Investors know a lot about the companies they invest in (or plan to)…except this!

von | 24.03.2022 | Business Consulting, Change/Tranformation Processes, Employee Experience

Do Investors/Shareholders REALLY know what’s going on in their portfolio companies? Is past & current financial data enough to predict what will happen in the future? Or should they look toward more substantive people-related data? The power of people-driven performance variation that either inhibits or unleashes company (and stock) growth is the next big investment priority of the 21st century.

It´s not just ESG that matters

There is a lot of hype these days around ESG-reporting. A lot of investors want their portfolio to include “green-type” Companies that take Sustainability to heart. This is considered to be an important step in demonstrating that the investment community cares about the future of our planet, I guess.

Regardless of whether or not ESG-Investors are sincere in their motives (I hope they are), we at AC Authentic Consult (AC) believe that in all of the ESG-hype there are some important factors that are being overlooked, ones that should be elevated to a special status within ESG-reporting overall or at least separately considered in earnest when doing due diligence on investment opportunities.

People-Driven Performance

What we are referring to is elevating the importance of people-focused organizations. We believe, based on many years of working in the realm of reducing people-driven performance variation (RPV), that people are still the most overlooked resources that companies have.
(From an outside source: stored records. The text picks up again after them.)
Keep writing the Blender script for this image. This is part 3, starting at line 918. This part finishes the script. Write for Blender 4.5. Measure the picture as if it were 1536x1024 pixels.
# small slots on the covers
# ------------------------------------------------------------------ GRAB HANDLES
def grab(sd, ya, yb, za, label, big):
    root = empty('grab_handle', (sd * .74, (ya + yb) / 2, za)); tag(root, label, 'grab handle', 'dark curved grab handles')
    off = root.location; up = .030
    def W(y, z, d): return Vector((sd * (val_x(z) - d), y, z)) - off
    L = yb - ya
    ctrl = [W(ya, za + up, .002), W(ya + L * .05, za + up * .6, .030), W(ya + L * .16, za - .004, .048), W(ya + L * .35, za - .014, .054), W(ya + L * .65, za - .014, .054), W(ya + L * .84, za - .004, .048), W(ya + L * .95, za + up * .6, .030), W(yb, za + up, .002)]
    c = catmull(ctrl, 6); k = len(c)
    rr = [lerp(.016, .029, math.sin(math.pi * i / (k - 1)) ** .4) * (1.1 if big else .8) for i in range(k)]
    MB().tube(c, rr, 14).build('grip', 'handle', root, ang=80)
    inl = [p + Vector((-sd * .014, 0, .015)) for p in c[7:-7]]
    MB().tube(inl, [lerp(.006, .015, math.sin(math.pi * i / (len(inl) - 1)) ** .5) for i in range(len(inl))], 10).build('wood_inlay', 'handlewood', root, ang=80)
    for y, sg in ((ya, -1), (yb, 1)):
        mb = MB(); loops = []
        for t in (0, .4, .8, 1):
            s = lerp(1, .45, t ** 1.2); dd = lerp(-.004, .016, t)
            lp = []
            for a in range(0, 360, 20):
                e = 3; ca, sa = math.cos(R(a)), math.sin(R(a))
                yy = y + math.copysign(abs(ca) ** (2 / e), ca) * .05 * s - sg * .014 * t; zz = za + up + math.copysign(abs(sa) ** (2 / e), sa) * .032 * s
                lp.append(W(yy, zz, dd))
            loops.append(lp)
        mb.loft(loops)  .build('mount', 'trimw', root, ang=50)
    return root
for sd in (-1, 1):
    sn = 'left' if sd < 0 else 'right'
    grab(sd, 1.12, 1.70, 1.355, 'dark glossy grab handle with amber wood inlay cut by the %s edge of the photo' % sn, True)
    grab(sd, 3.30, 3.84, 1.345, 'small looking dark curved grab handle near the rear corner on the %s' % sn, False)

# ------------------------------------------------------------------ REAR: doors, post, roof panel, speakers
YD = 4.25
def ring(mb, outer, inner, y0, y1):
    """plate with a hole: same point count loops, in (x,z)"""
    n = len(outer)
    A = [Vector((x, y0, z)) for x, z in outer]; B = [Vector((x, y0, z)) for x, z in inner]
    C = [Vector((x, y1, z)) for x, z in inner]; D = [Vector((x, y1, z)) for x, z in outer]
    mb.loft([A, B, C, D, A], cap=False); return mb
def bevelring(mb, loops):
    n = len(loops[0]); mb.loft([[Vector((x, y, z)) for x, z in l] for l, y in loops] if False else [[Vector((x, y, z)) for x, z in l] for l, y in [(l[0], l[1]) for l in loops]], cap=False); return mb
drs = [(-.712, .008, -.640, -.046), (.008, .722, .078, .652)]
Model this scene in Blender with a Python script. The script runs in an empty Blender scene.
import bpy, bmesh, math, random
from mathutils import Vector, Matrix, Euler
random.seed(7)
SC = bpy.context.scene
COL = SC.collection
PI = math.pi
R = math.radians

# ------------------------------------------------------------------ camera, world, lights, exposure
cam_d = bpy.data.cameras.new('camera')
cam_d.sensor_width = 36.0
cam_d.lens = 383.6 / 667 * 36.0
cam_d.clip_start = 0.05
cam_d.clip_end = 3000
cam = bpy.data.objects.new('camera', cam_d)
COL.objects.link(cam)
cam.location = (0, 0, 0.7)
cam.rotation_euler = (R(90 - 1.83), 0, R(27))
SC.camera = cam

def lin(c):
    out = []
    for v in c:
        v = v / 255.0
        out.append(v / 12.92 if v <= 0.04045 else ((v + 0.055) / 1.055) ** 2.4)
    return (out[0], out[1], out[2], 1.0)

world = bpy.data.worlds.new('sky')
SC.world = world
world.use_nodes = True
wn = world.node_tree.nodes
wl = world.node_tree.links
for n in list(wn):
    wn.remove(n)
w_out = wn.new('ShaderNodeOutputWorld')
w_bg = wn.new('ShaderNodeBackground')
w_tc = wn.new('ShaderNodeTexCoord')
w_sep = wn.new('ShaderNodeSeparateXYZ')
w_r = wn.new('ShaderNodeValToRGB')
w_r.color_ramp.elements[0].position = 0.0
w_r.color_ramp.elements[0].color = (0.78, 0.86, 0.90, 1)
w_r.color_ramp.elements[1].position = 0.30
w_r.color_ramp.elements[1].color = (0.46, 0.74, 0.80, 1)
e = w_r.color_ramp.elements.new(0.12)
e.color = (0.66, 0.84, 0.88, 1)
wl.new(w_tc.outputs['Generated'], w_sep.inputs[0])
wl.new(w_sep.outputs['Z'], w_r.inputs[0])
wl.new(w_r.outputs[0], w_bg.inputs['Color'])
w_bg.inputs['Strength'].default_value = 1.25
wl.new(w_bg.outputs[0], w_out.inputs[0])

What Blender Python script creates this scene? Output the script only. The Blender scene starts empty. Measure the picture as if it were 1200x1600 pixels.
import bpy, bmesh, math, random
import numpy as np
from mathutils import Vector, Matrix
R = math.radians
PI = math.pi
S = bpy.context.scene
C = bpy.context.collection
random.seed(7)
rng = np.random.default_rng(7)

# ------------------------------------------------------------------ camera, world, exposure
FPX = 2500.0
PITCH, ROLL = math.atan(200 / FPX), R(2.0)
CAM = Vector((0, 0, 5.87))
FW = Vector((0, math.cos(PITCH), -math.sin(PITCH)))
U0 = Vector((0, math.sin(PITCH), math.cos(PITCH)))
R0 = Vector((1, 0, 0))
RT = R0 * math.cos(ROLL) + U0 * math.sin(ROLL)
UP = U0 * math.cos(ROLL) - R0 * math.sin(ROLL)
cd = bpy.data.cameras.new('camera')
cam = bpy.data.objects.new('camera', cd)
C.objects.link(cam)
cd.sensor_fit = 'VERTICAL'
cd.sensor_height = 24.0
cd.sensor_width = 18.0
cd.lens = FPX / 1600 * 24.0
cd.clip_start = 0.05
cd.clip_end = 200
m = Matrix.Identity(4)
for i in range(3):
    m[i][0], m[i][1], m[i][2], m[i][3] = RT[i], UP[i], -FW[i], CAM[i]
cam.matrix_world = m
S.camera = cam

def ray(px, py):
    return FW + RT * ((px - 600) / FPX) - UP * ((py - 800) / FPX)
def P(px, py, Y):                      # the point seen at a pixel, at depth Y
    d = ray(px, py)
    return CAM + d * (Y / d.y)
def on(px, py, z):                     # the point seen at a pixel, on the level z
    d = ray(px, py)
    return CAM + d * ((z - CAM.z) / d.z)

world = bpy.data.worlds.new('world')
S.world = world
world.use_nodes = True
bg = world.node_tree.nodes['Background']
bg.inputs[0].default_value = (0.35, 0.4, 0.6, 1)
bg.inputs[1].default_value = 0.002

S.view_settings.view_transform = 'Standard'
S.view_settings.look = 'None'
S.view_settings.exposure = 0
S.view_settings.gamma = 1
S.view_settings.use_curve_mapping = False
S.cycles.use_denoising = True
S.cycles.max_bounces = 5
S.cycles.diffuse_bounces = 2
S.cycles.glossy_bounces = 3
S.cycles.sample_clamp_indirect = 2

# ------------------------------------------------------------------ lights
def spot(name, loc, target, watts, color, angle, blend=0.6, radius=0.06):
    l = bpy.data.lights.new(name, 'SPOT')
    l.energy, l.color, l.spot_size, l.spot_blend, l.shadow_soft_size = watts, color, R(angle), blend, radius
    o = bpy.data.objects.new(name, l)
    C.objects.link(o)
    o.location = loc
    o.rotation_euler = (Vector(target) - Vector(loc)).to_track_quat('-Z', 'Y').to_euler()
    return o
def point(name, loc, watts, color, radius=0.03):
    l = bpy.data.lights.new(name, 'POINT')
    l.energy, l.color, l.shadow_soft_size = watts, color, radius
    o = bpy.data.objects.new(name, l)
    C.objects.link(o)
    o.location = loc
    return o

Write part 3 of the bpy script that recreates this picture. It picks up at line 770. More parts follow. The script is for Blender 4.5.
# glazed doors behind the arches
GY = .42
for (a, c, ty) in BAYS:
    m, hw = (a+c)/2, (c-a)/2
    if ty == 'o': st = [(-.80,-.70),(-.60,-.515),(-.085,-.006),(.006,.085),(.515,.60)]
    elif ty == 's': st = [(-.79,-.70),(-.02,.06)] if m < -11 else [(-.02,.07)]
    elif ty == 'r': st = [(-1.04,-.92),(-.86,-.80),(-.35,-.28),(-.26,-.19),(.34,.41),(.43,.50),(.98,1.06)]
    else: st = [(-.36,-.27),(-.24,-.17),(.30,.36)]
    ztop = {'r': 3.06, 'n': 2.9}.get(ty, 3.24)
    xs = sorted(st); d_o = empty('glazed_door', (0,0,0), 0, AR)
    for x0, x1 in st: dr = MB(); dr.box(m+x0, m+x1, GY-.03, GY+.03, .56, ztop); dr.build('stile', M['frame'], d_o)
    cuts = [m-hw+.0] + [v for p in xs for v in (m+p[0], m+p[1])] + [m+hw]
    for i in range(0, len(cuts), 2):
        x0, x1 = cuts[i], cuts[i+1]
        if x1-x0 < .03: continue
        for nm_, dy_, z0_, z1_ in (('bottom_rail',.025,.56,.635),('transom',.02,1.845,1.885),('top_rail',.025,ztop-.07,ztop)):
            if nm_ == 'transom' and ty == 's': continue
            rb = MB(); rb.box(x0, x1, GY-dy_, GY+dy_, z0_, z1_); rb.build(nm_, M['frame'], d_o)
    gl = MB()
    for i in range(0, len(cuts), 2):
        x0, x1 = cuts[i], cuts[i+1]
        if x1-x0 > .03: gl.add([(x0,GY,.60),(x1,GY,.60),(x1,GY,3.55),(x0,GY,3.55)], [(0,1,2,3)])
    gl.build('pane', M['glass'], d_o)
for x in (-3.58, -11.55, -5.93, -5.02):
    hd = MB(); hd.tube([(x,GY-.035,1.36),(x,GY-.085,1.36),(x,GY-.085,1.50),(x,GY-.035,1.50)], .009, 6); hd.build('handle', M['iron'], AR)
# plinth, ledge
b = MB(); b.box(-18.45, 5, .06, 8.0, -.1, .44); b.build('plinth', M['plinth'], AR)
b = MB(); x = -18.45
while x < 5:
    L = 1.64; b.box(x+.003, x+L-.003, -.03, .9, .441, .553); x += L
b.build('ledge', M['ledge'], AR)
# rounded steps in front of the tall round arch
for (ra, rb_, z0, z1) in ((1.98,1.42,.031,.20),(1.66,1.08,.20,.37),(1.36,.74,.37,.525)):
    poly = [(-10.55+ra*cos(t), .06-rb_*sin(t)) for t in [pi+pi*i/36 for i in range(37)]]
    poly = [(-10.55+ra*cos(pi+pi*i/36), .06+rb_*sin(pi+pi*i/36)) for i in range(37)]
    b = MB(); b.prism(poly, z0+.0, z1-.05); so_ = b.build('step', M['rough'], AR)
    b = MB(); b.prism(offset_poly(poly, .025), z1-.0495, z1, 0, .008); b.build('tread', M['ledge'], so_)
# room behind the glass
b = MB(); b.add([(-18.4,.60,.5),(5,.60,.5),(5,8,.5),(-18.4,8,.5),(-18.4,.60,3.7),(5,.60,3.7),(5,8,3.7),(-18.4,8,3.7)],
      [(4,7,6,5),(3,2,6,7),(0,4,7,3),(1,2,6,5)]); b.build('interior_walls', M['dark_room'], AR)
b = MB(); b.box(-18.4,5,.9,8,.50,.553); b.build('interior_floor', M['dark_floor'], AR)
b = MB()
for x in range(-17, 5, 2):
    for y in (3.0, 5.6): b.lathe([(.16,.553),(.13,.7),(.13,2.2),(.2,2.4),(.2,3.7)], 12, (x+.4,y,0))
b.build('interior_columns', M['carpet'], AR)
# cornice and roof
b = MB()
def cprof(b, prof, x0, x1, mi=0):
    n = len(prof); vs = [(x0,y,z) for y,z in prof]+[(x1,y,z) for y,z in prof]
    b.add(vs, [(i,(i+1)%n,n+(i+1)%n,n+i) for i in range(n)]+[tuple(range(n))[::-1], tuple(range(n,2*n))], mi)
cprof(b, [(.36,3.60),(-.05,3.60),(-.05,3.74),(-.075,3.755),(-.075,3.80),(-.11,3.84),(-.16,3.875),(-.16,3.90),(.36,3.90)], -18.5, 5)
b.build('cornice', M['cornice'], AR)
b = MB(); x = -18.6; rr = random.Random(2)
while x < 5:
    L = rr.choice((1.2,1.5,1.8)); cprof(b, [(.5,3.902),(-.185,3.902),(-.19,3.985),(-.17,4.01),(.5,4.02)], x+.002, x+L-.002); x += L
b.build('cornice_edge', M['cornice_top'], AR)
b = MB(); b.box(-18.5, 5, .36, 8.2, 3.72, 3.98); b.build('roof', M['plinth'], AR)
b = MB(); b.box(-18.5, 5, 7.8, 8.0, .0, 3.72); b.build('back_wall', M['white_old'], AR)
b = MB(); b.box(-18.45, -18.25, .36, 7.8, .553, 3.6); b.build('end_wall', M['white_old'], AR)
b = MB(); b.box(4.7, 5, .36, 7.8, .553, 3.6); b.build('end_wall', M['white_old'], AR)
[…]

Sure, we see a lot of “lip-service” out there saying much of what we say. We, of course, like all of you, often hear that the “number one” resource that companies have, are their people. Time and time again. And we all know Richard Branson´s (Virgin) line about “if you want happy customers, take care of your employees first!” Or something to that effect…

But what does the reality on the ground look like? Just take a look at Gallup´s Engagement Survey. It is conducted every few years in the U.S. and around the globe and has been conducted annually in Germany since 2003. The results tend to vary around the globe, but on average they indicate that about 15% of all employees in any given country are “highly engaged”, 70% are “not engaged” (i.e. they come to work for their monthly pay checks) and 15% are “actively disengaged”, in other words, they “hate” their workplaces and would like nothing more than to see their companies fail…

What do these survey numbers tell us? Well, initially they are just national averages, based on very qualified representative studies. But what does it actually look like in individual companies? Here the numbers vary quite significantly. Some companies have much better “Engagement” results than others. Highly engaged companies tend to perform much better than companies in which their employees are not as engaged. The hard facts of the matter are as follows:

Highly engaged companies have lower employee attrition rates (up to 40%) and higher productivity (18%), profitability (23%), customer engagement (10-20%) and 66% overall well-being amongst employees. Most importantly for investors (when they’re not focused on ESG), companies with engaged workforces have higher earnings per share – in fact, up to 147% higher EPS compared with their competition!

And we’re not talking about some fluke survey taken in one or two companies, Gallup has researched over 2.5 million employees in 276 companies across 54 industries in 96 countries before publishing their latest Meta-Analysis in 2020.

So what does this all mean for investors? Here are some of the key takeaways:

take people issues into strong consideration during due diligence before investing into companies.
look at the strength of the customer relationship based on engagement results in companies you want to invest in.
ensure that the company of interest is vested in an employee – customer – financial outcomes model and ensure that each link correlates to the next.
dig deeper to look at overall organisational health & corporate culture: leadership principles, diversity, well-being & people-driven innovation — these tend to be important indicators of engagement.
you might also want to check to see if a company has a plan to reduce people-driven performance variation (RPV) to drive positive change and increased performance while ensuring that people aren’t being driven to the point of burning out and thus leaving their companies (i.e. The Great Resignation…).
Finally, be sure that surveys that you have in place for your employees and customers are researched, validated, and fulfil the standards of being as close to being a predictive indicator as possible.